Foi justamente no universo coletivo que começou a perceber que tinha algo a dizer. “Via que era a única maneira de eu expressar-me na sociedade, era o único espaço onde eu me sentia livre. E também via desde criança o que se passava à minha volta. A violência policial, a discriminação, o racismo. Começamos a ver que aquilo é estrutural. Não é porque somos pobres. Não somos pobres, somos empobrecidos pelo sistema. Não me considero pobre, tive uma infância rica”, discorre.

“O problema dos guetos que foram criados em Portugal foi por falta de políticas públicas. Comecei a ver que também tinha que dar a minha voz. Via vários discursos que [apontavam] que estávamos a adotar o vitimismo. E comecei a ter consciência de que posso dizer algo, para desconstruir a narrativa que via à minha volta, nos veículos de media“, continua.

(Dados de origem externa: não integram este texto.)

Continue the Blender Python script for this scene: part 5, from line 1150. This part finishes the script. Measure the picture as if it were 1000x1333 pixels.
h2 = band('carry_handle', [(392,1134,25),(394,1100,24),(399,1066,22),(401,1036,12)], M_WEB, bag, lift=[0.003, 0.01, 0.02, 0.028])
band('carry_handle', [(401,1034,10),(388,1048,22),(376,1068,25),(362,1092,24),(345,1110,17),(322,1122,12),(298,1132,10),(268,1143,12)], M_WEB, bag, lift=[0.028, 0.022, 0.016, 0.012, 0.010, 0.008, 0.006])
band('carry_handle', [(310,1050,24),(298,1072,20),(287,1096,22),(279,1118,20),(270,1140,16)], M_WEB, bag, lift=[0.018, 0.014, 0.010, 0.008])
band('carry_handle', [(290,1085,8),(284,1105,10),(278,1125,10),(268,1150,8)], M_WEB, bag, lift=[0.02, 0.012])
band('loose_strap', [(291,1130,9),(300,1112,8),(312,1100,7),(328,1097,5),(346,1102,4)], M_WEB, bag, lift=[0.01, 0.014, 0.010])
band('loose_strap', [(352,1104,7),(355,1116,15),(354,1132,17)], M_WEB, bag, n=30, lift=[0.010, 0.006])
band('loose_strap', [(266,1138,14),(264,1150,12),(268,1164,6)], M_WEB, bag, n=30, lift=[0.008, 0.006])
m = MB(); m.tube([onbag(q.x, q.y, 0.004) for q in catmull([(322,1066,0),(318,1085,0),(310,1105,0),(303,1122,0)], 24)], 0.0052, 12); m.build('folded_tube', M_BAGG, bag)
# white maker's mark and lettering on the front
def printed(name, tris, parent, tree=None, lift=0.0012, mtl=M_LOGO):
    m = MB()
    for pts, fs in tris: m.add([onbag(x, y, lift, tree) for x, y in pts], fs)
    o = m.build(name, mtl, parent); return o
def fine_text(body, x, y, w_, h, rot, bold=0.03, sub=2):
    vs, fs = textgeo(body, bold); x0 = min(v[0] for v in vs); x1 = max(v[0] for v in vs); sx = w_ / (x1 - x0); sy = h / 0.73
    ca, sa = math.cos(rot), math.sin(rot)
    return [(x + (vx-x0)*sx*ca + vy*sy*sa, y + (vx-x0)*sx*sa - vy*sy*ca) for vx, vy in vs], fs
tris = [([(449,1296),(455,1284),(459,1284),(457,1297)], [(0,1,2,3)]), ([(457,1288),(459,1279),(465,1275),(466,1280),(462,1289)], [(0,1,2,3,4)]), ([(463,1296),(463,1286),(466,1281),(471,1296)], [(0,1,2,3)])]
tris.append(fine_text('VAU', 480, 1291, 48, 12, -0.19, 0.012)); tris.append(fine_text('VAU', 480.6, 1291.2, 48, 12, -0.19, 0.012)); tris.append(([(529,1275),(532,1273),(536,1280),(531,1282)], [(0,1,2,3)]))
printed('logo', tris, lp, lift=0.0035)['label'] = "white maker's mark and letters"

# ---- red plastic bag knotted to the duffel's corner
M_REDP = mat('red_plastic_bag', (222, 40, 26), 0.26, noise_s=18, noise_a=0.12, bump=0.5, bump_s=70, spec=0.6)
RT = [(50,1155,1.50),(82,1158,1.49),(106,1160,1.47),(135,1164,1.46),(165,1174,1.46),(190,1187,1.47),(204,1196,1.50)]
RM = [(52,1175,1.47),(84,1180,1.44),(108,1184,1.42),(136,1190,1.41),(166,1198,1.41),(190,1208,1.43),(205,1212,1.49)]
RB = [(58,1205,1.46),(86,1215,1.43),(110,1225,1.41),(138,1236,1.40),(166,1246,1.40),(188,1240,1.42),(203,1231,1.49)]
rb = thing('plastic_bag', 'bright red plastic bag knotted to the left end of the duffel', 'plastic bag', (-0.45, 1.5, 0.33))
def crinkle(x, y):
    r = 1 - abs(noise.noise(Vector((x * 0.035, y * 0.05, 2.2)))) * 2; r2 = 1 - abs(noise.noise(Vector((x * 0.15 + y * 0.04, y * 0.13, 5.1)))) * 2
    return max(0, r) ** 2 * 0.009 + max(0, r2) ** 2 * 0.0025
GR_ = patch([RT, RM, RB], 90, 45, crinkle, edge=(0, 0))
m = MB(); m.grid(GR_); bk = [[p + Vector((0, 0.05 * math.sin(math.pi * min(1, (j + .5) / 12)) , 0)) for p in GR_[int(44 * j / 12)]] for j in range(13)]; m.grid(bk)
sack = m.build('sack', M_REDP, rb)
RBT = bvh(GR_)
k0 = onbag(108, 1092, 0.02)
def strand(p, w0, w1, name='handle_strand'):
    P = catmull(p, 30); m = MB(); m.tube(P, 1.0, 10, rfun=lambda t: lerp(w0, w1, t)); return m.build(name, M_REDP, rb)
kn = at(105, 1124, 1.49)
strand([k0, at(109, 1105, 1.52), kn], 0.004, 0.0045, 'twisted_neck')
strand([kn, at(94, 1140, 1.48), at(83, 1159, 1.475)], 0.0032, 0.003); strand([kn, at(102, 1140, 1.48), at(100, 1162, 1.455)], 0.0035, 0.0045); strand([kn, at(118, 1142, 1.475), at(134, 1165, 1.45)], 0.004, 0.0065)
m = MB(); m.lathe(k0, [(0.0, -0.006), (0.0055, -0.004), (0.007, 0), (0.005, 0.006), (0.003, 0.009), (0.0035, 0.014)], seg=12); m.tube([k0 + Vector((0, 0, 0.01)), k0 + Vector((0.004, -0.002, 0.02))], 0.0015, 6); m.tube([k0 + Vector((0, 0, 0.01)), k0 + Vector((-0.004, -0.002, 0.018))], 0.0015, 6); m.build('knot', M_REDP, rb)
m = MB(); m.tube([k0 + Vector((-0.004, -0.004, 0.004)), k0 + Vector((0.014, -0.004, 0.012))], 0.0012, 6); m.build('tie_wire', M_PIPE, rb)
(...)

A realidade árida que presenciou foi o que o levou ao caminho das atividades sociais, em que se inclui também o hip hop, cultura que nasceu como uma arma social para criar visibilidade sobre a discriminação, racismo e pobreza enfrentada pela comunidade negra nos Estados Unidos. “Nos anos 90, criamos um grupo de rap na comunidade e isso também foi importante, porque cantávamos a nossa realidade. A violência policial, o racismo, a pobreza, a habitação, era uma música de contestação”, explica.

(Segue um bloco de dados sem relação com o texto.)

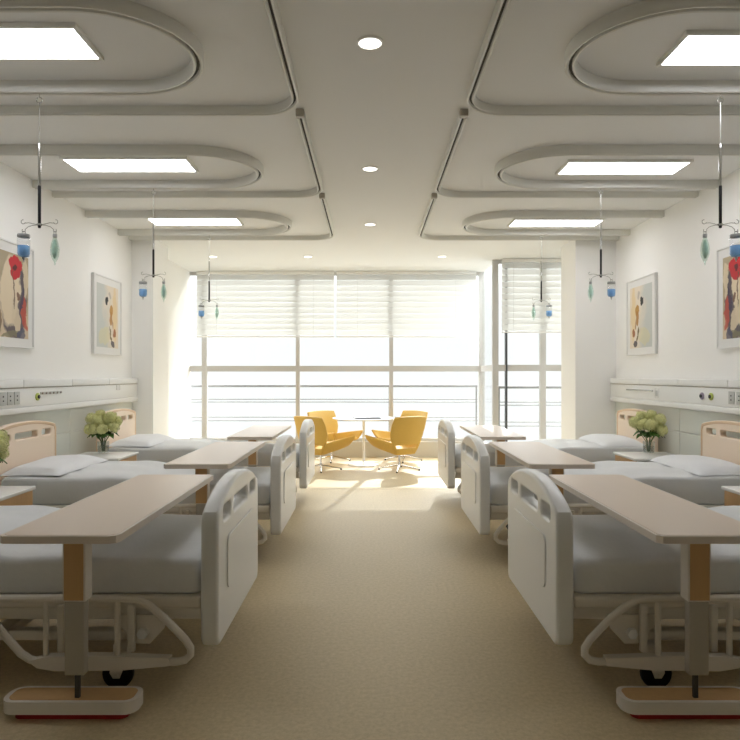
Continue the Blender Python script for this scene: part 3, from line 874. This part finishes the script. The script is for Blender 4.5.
for x, y, rz, lab in ((.44, 9.64, 36, 'yellow swivel lounge chair in front of the round table, on its right'),
                      (.56, 10.72, 130, 'yellow swivel lounge chair behind the round table, on its right'),
                      (-.64, 10.68, -134, 'yellow swivel lounge chair behind the round table, on its left'),
                      (-.74, 9.64, -40, 'yellow swivel lounge chair in front of the round table, on its left')):
    o = ch if first else copy_tree(ch); first = False
    o.location = (x, y, 0); o.rotation_euler = (0, 0, math.radians(rz))
    tag(o, lab, 'chair', 'yellow lounge chairs around the round table')

# ------------------------------------------------------------------ light
w = bpy.data.worlds.new('World'); sc.world = w; w.use_nodes = True
bg = w.node_tree.nodes['Background']; nt = w.node_tree
tc = nt.nodes.new('ShaderNodeTexCoord'); sx = nt.nodes.new('ShaderNodeSeparateXYZ'); nt.links.new(tc.outputs['Generated'], sx.inputs[0])
cr = nt.nodes.new('ShaderNodeMapRange'); cr.interpolation_type = 'SMOOTHSTEP'
cr.inputs['From Min'].default_value = .10; cr.inputs['From Max'].default_value = .42      # hazy sky: pale horizon, bright higher up
cr.inputs['To Min'].default_value = 1.02; cr.inputs['To Max'].default_value = 7.0
nt.links.new(sx.outputs[2], cr.inputs['Value']); nt.links.new(cr.outputs[0], bg.inputs[1])
bg.inputs[0].default_value = (.985, .995, 1, 1)
sd = bpy.data.lights.new('sun', 'SUN'); sd.energy = 4.2; sd.angle = .009; sd.color = (1, .96, .89)
so = bpy.data.objects.new('sun', sd); C.objects.link(so); so.location = (2, 20, 12)
so.rotation_euler = Vector((-.21, -1.14, -.80)).to_track_quat('-Z', 'Y').to_euler()

cam = bpy.data.cameras.new('camera'); co = bpy.data.objects.new('camera', cam); C.objects.link(co)
co.location = (0, 0, EYE); co.rotation_euler = (PI/2, 0, 0)
cam.sensor_width = 36; cam.lens = 36*640/740; cam.shift_y = 5/740; cam.clip_start = .05
sc.camera = co
sc.view_settings.view_transform = 'Standard'; sc.view_settings.look = 'None'
sc.view_settings.exposure = .12; sc.view_settings.gamma = 1; sc.view_settings.use_curve_mapping = False
sc.cycles.use_denoising = True
sc.cycles.max_bounces = 12; sc.cycles.diffuse_bounces = 8; sc.cycles.transparent_max_bounces = 16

Além disso, o contato com os livros foi um fator que fez com que observasse o mundo com outros olhos. “Tenho o gosto da leitura. Só fiz o ensino preparatório mas fiquei com o gosto da leitura. Lia de tudo um pouco, quadradinhos, desportivos, história… Depois, com o rap também comecei a ter mais interesse em ler. Aqui em Portugal, tínhamos poucos lugares para ler, mas sempre tive o interesse”, diz.

Um acontecimento pessoal que alterou a perspetiva de Sinho sobre si, foi a vinda da avó, que é cabo-verdiana, para Portugal, quando ele estava nos seus 20 anos. “A minha avó é cabo-verdiana, mas nos anos 50 foi para São Tomé e Príncipe para trabalhar nas roças de cacau. É aí que se dá o momento de saber quem sou, o percurso da minha família. Porque, se não souber a história, ficava num limbo. Então, fui tendo mais consciência de que há uma estrutura que limitou, tanto os meus avós, os meus pais, até chegar a mim. E isso tem um reflexo no percurso da nossa vida. Vi que várias gerações em Portugal foram segregadas daquilo que têm direito, de serem o que queriam e isso sempre me incomodou”, destaca.

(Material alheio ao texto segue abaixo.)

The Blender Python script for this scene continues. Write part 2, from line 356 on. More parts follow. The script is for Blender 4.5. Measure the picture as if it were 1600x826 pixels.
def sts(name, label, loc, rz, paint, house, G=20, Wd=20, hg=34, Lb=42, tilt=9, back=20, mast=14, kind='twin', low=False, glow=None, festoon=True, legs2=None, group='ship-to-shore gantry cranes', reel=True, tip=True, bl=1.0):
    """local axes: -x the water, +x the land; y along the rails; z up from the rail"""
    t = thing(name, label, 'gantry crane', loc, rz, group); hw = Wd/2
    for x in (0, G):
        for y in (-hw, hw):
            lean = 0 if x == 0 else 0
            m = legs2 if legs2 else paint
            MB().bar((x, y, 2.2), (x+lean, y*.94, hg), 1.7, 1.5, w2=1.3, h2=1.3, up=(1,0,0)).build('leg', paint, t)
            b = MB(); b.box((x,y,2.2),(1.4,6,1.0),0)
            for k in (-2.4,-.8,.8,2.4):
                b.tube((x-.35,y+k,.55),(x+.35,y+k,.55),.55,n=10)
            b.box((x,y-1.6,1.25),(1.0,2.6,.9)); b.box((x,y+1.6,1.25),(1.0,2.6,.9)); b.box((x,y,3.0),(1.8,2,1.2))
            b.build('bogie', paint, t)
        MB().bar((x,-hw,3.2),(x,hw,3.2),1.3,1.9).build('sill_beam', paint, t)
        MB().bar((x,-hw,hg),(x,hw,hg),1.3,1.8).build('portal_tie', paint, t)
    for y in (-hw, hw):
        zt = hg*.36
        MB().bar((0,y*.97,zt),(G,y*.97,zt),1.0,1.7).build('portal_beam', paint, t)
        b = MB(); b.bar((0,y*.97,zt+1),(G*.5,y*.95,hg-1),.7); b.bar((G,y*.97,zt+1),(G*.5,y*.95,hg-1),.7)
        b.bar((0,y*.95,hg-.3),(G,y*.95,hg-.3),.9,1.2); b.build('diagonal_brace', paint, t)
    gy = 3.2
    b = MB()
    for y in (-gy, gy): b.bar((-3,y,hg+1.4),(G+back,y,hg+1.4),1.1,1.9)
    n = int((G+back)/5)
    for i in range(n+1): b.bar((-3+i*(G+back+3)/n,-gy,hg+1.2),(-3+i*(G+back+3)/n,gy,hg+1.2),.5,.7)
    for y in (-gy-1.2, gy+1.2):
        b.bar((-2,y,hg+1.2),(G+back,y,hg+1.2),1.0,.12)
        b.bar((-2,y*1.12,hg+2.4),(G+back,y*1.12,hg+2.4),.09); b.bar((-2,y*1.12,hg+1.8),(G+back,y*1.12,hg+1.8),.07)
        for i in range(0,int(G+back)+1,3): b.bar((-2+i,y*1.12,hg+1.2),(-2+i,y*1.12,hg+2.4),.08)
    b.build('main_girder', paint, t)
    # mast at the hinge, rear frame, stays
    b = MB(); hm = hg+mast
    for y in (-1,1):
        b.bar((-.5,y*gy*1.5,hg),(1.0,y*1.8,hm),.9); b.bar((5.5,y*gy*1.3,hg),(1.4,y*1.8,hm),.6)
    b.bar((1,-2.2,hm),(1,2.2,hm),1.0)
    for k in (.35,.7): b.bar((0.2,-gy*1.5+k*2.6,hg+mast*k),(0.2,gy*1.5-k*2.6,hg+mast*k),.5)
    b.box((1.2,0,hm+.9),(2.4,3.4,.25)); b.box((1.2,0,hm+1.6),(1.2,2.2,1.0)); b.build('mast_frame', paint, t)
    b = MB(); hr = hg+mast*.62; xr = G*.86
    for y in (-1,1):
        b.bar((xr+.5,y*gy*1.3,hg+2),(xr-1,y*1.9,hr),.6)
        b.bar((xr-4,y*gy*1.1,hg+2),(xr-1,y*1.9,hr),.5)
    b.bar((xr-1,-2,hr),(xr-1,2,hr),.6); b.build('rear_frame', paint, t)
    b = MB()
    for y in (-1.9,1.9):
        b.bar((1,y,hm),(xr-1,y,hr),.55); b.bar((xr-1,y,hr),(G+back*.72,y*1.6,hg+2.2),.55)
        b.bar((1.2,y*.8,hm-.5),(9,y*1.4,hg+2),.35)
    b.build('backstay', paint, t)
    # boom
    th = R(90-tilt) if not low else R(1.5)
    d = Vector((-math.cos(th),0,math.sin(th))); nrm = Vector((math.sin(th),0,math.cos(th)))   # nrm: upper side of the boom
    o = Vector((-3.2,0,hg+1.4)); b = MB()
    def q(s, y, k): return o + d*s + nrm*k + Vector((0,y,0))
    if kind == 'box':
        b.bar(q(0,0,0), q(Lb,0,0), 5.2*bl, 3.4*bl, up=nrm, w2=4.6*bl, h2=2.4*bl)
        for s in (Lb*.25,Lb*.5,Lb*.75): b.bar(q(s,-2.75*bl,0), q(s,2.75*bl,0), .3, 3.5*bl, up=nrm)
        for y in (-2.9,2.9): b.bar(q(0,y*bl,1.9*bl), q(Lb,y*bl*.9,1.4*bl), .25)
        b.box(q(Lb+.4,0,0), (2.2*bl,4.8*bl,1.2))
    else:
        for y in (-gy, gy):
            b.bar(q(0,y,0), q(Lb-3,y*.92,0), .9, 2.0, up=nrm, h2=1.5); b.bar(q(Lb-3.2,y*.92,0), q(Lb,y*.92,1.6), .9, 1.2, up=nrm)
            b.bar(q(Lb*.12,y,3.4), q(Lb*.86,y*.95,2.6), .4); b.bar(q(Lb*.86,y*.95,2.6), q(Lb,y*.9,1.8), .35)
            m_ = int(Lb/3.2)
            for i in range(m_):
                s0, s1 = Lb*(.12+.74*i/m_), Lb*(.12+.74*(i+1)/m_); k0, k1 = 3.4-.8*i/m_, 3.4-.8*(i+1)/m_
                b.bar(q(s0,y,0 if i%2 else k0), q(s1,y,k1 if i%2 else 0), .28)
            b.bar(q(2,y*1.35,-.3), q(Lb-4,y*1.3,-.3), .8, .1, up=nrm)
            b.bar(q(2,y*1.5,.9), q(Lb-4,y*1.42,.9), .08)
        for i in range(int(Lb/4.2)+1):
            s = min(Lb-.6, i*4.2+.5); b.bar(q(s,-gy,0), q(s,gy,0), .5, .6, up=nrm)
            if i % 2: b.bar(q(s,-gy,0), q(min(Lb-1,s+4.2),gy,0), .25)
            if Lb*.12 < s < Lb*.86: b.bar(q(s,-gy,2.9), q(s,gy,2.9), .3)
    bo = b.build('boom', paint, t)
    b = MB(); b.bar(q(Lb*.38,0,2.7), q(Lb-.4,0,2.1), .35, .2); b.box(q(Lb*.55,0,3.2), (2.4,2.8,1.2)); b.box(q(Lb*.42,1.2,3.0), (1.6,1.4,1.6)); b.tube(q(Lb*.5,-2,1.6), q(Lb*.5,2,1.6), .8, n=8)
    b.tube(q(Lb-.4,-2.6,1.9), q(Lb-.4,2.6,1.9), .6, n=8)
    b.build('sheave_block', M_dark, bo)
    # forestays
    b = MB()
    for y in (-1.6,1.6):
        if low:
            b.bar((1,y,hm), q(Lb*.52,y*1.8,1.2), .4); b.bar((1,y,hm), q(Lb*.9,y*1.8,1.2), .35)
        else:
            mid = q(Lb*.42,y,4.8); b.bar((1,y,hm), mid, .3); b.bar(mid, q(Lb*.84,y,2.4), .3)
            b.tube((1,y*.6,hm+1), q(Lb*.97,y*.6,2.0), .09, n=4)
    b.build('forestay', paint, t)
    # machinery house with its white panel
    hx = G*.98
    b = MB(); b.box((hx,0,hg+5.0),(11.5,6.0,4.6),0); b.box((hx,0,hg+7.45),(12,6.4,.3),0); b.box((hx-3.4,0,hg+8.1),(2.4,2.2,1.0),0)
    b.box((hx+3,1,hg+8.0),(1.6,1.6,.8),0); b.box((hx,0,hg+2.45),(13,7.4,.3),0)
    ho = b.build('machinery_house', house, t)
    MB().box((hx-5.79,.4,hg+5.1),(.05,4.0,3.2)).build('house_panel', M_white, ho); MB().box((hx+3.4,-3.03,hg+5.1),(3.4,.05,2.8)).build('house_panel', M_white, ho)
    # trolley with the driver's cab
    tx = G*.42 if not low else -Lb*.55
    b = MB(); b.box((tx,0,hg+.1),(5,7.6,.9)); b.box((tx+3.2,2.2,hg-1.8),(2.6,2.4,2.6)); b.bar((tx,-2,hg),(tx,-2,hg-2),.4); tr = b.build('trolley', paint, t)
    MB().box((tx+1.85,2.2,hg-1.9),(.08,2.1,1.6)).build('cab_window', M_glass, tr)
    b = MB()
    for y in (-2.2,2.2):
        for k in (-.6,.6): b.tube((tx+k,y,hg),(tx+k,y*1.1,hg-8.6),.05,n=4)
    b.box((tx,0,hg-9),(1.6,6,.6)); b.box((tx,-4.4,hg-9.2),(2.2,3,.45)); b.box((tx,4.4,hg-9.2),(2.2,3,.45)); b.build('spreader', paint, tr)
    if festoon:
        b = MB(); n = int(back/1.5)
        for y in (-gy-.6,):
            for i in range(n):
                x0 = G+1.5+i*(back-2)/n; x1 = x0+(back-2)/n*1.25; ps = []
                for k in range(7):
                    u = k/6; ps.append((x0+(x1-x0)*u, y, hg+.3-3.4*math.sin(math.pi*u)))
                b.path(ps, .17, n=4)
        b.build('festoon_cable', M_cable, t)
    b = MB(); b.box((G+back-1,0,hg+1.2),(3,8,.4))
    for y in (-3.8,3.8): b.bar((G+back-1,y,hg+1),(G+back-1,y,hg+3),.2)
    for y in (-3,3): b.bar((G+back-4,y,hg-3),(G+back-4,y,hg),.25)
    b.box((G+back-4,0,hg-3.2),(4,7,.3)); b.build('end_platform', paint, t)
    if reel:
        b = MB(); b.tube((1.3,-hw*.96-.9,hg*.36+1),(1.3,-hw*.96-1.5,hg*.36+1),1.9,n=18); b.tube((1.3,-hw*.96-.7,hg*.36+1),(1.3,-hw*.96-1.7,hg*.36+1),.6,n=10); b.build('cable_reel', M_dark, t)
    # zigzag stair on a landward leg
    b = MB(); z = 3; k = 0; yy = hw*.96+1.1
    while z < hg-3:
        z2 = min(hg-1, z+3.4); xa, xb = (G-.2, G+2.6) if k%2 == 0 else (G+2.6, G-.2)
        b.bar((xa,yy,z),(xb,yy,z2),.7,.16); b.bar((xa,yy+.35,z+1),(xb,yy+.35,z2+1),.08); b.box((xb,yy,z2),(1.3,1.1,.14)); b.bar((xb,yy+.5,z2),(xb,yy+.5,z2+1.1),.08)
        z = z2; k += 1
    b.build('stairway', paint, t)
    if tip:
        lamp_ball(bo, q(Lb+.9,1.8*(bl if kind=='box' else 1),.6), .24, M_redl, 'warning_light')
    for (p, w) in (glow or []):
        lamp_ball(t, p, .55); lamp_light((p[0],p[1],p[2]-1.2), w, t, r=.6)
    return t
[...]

O racismo, por ser estrutural, está incrustado na cultura do país. Então, uma forma de mudar essa realidade é mostrar à população a verdadeira história dos afrodescendentes e da colonização. “A sociedade portuguesa não sabe da história e muitos não querem saber. Torna-se difícil porque eu, enquanto estou a desconstruir, ainda tenho que passar informações de consciencialização para aquele que me oprimiu“, elucida.

Um meio de se fazer isso seria a promoção da Década Internacional de Afrodescendentes, ação criada pela ONU para garantia dos direitos dos afrodescendentes. O período começou em 2015 e terminará em 2024. “Por exemplo, poderíamos utilizar a Década Internacional de Afrodescendentes para passar informações, não vimos os canais em Portugal a falar sobre o movimento”, lamenta.

É também função dos meios de comunicação levar essa consciencialização, essencial para Sinho, aos cidadãos portugueses. “É preciso chamar as pessoas para falar disso, não somos chamados para falar nos veículos de media, há um desconforto. É tipo estar a pôr o lixo em baixo do tapete outra vez. E isso precisa acabar. Desconstruir essa narrativa vai trazer muitas coisas e isso incomoda quem tem privilégio”, declara.

O terreno a cobrir ainda é extenso mas Sinho pretende continuar com o seu trabalho na associação. “É um propósito. Tenho a minha vida, há 25 anos trabalho numa área de vigilância. Mas nunca deixei de trabalhar para ajudar a mudança de narrativa nesse país. No meio associativo, acho que é um espaço onde posso ser livre, expressar-me, sem ninguém limitar aquilo o que quero dizer. Porque, quando entras no sistema, não te deixam expressar. Por isso utilizo a minha voz, a minha história, que reflete em várias comunidades em Portugal, que tiveram essa vivência como eu”, finaliza.